My students have been taking online NWEA MAP test the last couple of years. I have growing concerns as we move the states tests from pencil and paper to an online format. How will our students adapt? Will the scores match old scores? Teachers have taught student test taking strategies that just don’t seem to translate to the online format.

For starters, I have always taught my students to brain dump information they feel is important to know for an assessment at the start. This gives the student the ability to organize and visualize their thinking and knowledge before they use it to answer questions. An example is show below:

Brian Dump

Is this possible for an online test? Sure if students have paper, pencil and space to write. One of these elements is often missing when most classes test online.

Next is reading on a computer screen. Whether it is a tablet on a traditional computer screen, reading online is so different from reading off of paper. Can students underline, highlight, write notes next to paragraphs? These are all practices currently fostered in most classrooms. We have the technology to enable these practices for online testing but are we using them?

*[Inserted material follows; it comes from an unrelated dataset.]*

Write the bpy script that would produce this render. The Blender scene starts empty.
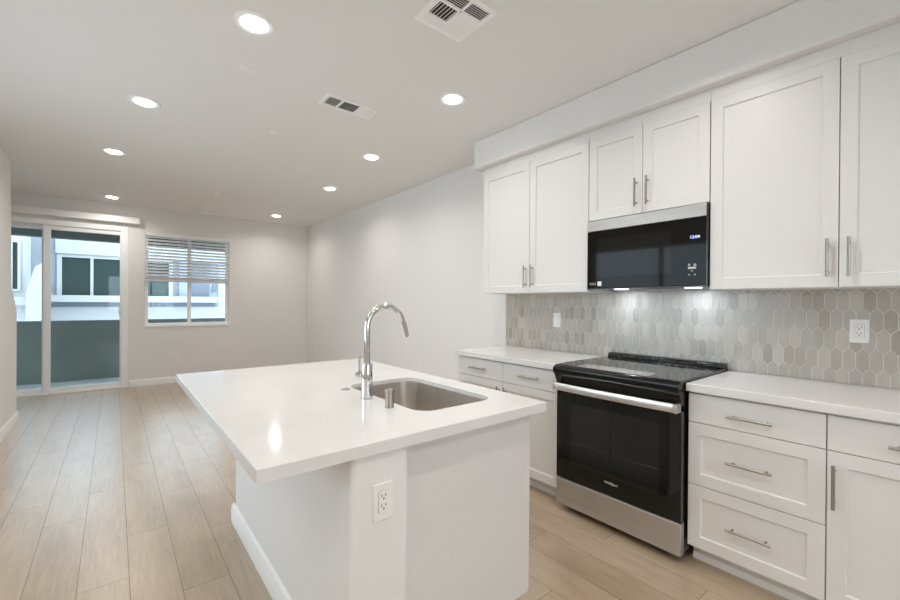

Finally, the age old practice of eliminating the wrong answers. I remember being in 2nd grade and Mrs Garrison at Monroe Elementary teaching us how to eliminate the wrong answers. Cross them out so we don’t accidentally pick the wrong answer. In my classroom, when I collect the test papers I love looking at student evidence of thinking. The pages are marked up, with crossed out choices and helping words. I encourage my students to write out their work on the TEST page before filling out the “bubble” sheet. On last week’s test I had two students come show me their tests to give evidence that they made a transference error not an error in thinking. Having the correct answer on their test paper but wrong on “bubble’ sheet helped me know what skills were missing. How would this work for an online test? Where can they write notes? make cross outs?

Online tests need to allow students to use the same skills they have learned for pen and paper assessments, until they do they lake overall validity are are just a novelty! Student will click away instead of taking time to work through the answers.